Write the listing below out again exactly, dropping the images.

## Start

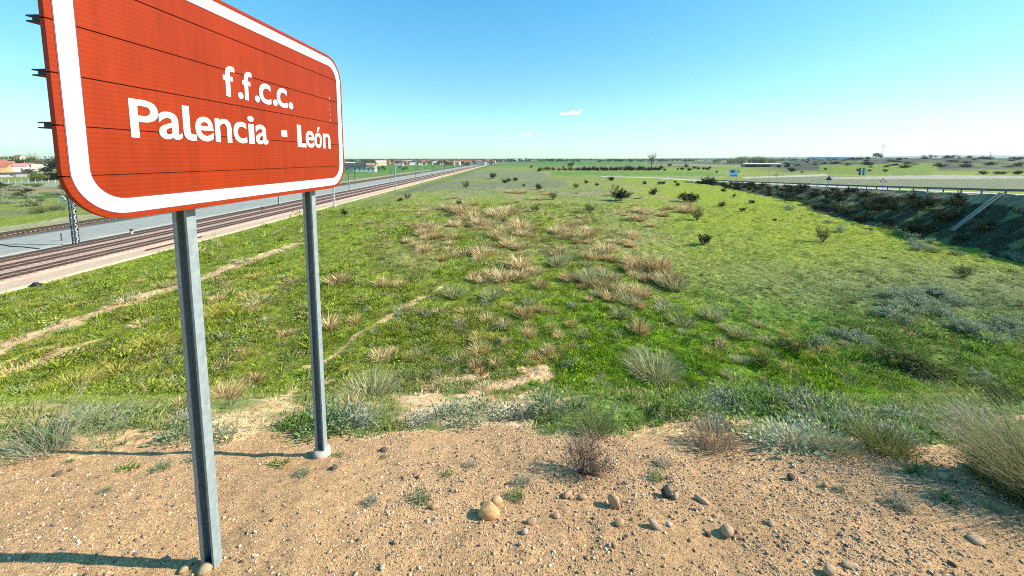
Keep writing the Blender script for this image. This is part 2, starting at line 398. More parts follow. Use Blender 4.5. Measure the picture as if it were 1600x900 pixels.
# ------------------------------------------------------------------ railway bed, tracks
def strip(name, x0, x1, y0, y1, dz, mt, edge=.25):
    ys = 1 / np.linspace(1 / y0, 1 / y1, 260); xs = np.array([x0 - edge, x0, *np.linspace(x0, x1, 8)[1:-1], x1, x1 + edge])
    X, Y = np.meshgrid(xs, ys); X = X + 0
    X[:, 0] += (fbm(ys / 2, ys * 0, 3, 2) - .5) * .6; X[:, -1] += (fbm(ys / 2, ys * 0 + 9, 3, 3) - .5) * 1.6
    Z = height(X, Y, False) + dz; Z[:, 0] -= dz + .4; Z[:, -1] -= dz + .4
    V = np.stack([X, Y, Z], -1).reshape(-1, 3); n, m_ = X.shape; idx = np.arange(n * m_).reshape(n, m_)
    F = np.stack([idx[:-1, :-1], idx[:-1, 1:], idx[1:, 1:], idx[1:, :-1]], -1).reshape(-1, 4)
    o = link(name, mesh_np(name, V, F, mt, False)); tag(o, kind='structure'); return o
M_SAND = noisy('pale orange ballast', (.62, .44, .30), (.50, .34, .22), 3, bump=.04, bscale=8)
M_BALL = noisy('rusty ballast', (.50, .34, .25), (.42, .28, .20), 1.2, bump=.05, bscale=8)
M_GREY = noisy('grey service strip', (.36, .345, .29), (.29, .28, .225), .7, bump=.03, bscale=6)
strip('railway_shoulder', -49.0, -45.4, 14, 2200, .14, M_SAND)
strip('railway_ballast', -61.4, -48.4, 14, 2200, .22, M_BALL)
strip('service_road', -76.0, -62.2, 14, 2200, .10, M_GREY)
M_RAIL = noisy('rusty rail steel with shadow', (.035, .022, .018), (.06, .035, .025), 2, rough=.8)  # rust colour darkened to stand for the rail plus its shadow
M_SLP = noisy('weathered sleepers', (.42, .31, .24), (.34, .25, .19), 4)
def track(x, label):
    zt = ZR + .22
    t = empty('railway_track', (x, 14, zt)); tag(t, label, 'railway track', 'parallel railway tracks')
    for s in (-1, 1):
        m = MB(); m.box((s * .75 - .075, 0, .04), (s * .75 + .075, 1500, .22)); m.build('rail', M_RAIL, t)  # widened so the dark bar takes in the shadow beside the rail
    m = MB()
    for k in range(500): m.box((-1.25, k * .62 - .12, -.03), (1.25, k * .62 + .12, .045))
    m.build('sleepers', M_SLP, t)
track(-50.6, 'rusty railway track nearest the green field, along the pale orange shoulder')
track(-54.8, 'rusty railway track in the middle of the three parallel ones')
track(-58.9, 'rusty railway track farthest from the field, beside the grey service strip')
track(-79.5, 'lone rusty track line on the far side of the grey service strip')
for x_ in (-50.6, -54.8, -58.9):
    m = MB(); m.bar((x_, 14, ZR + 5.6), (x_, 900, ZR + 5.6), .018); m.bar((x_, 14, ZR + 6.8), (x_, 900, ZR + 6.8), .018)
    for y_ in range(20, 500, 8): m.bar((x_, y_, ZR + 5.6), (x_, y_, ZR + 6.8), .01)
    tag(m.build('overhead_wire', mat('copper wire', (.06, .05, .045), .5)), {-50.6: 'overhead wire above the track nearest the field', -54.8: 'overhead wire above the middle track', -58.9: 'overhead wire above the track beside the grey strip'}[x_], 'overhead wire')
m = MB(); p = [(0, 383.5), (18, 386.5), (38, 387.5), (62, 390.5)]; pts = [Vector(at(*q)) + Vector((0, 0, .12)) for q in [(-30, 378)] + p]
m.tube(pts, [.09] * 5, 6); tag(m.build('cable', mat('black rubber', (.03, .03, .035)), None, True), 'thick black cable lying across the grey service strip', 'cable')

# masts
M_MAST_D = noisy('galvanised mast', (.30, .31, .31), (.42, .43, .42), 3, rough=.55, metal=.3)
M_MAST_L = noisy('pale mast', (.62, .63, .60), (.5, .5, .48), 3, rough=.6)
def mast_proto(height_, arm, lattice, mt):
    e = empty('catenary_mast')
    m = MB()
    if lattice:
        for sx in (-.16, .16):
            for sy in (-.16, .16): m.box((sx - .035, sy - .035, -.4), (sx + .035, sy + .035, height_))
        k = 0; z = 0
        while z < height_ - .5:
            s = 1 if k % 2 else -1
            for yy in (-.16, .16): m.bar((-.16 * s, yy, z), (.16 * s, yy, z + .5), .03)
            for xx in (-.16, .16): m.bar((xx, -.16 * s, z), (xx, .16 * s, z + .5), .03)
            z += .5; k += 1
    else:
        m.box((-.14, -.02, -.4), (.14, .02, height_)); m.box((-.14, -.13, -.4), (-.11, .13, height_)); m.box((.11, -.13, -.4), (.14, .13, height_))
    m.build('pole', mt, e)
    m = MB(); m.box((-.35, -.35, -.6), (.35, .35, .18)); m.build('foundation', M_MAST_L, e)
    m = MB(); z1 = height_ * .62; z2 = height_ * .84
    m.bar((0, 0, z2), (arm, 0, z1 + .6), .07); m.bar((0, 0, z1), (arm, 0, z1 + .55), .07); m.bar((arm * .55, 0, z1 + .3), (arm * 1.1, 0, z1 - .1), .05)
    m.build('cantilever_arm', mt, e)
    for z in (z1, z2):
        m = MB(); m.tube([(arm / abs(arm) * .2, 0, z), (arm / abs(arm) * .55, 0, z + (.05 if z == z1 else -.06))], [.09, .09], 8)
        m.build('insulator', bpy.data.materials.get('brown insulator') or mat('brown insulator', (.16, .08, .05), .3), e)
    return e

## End

| Problem solution |
Keep writing the Blender script for this image. This is part 2, starting at line 398. More parts follow. Use Blender 4.5. Measure the picture as if it were 1600x900 pixels.
# ------------------------------------------------------------------ railway bed, tracks
def strip(name, x0, x1, y0, y1, dz, mt, edge=.25):
    ys = 1 / np.linspace(1 / y0, 1 / y1, 260); xs = np.array([x0 - edge, x0, *np.linspace(x0, x1, 8)[1:-1], x1, x1 + edge])
    X, Y = np.meshgrid(xs, ys); X = X + 0
    X[:, 0] += (fbm(ys / 2, ys * 0, 3, 2) - .5) * .6; X[:, -1] += (fbm(ys / 2, ys * 0 + 9, 3, 3) - .5) * 1.6
    Z = height(X, Y, False) + dz; Z[:, 0] -= dz + .4; Z[:, -1] -= dz + .4
    V = np.stack([X, Y, Z], -1).reshape(-1, 3); n, m_ = X.shape; idx = np.arange(n * m_).reshape(n, m_)
    F = np.stack([idx[:-1, :-1], idx[:-1, 1:], idx[1:, 1:], idx[1:, :-1]], -1).reshape(-1, 4)
    o = link(name, mesh_np(name, V, F, mt, False)); tag(o, kind='structure'); return o
M_SAND = noisy('pale orange ballast', (.62, .44, .30), (.50, .34, .22), 3, bump=.04, bscale=8)
M_BALL = noisy('rusty ballast', (.50, .34, .25), (.42, .28, .20), 1.2, bump=.05, bscale=8)
M_GREY = noisy('grey service strip', (.36, .345, .29), (.29, .28, .225), .7, bump=.03, bscale=6)
strip('railway_shoulder', -49.0, -45.4, 14, 2200, .14, M_SAND)
strip('railway_ballast', -61.4, -48.4, 14, 2200, .22, M_BALL)
strip('service_road', -76.0, -62.2, 14, 2200, .10, M_GREY)
M_RAIL = noisy('rusty rail steel with shadow', (.035, .022, .018), (.06, .035, .025), 2, rough=.8)  # rust colour darkened to stand for the rail plus its shadow
M_SLP = noisy('weathered sleepers', (.42, .31, .24), (.34, .25, .19), 4)
def track(x, label):
    zt = ZR + .22
    t = empty('railway_track', (x, 14, zt)); tag(t, label, 'railway track', 'parallel railway tracks')
    for s in (-1, 1):
        m = MB(); m.box((s * .75 - .075, 0, .04), (s * .75 + .075, 1500, .22)); m.build('rail', M_RAIL, t)  # widened so the dark bar takes in the shadow beside the rail
    m = MB()
    for k in range(500): m.box((-1.25, k * .62 - .12, -.03), (1.25, k * .62 + .12, .045))
    m.build('sleepers', M_SLP, t)
track(-50.6, 'rusty railway track nearest the green field, along the pale orange shoulder')
track(-54.8, 'rusty railway track in the middle of the three parallel ones')
track(-58.9, 'rusty railway track farthest from the field, beside the grey service strip')
track(-79.5, 'lone rusty track line on the far side of the grey service strip')
for x_ in (-50.6, -54.8, -58.9):
    m = MB(); m.bar((x_, 14, ZR + 5.6), (x_, 900, ZR + 5.6), .018); m.bar((x_, 14, ZR + 6.8), (x_, 900, ZR + 6.8), .018)
    for y_ in range(20, 500, 8): m.bar((x_, y_, ZR + 5.6), (x_, y_, ZR + 6.8), .01)
    tag(m.build('overhead_wire', mat('copper wire', (.06, .05, .045), .5)), {-50.6: 'overhead wire above the track nearest the field', -54.8: 'overhead wire above the middle track', -58.9: 'overhead wire above the track beside the grey strip'}[x_], 'overhead wire')
m = MB(); p = [(0, 383.5), (18, 386.5), (38, 387.5), (62, 390.5)]; pts = [Vector(at(*q)) + Vector((0, 0, .12)) for q in [(-30, 378)] + p]
m.tube(pts, [.09] * 5, 6); tag(m.build('cable', mat('black rubber', (.03, .03, .035)), None, True), 'thick black cable lying across the grey service strip', 'cable')

# masts
M_MAST_D = noisy('galvanised mast', (.30, .31, .31), (.42, .43, .42), 3, rough=.55, metal=.3)
M_MAST_L = noisy('pale mast', (.62, .63, .60), (.5, .5, .48), 3, rough=.6)
def mast_proto(height_, arm, lattice, mt):
    e = empty('catenary_mast')
    m = MB()
    if lattice:
        for sx in (-.16, .16):
            for sy in (-.16, .16): m.box((sx - .035, sy - .035, -.4), (sx + .035, sy + .035, height_))
        k = 0; z = 0
        while z < height_ - .5:
            s = 1 if k % 2 else -1
            for yy in (-.16, .16): m.bar((-.16 * s, yy, z), (.16 * s, yy, z + .5), .03)
            for xx in (-.16, .16): m.bar((xx, -.16 * s, z), (xx, .16 * s, z + .5), .03)
            z += .5; k += 1
    else:
        m.box((-.14, -.02, -.4), (.14, .02, height_)); m.box((-.14, -.13, -.4), (-.11, .13, height_)); m.box((.11, -.13, -.4), (.14, .13, height_))
    m.build('pole', mt, e)
    m = MB(); m.box((-.35, -.35, -.6), (.35, .35, .18)); m.build('foundation', M_MAST_L, e)
    m = MB(); z1 = height_ * .62; z2 = height_ * .84
    m.bar((0, 0, z2), (arm, 0, z1 + .6), .07); m.bar((0, 0, z1), (arm, 0, z1 + .55), .07); m.bar((arm * .55, 0, z1 + .3), (arm * 1.1, 0, z1 - .1), .05)
    m.build('cantilever_arm', mt, e)
    for z in (z1, z2):
        m = MB(); m.tube([(arm / abs(arm) * .2, 0, z), (arm / abs(arm) * .55, 0, z + (.05 if z == z1 else -.06))], [.09, .09], 8)
        m.build('insulator', bpy.data.materials.get('brown insulator') or mat('brown insulator', (.16, .08, .05), .3), e)
    return e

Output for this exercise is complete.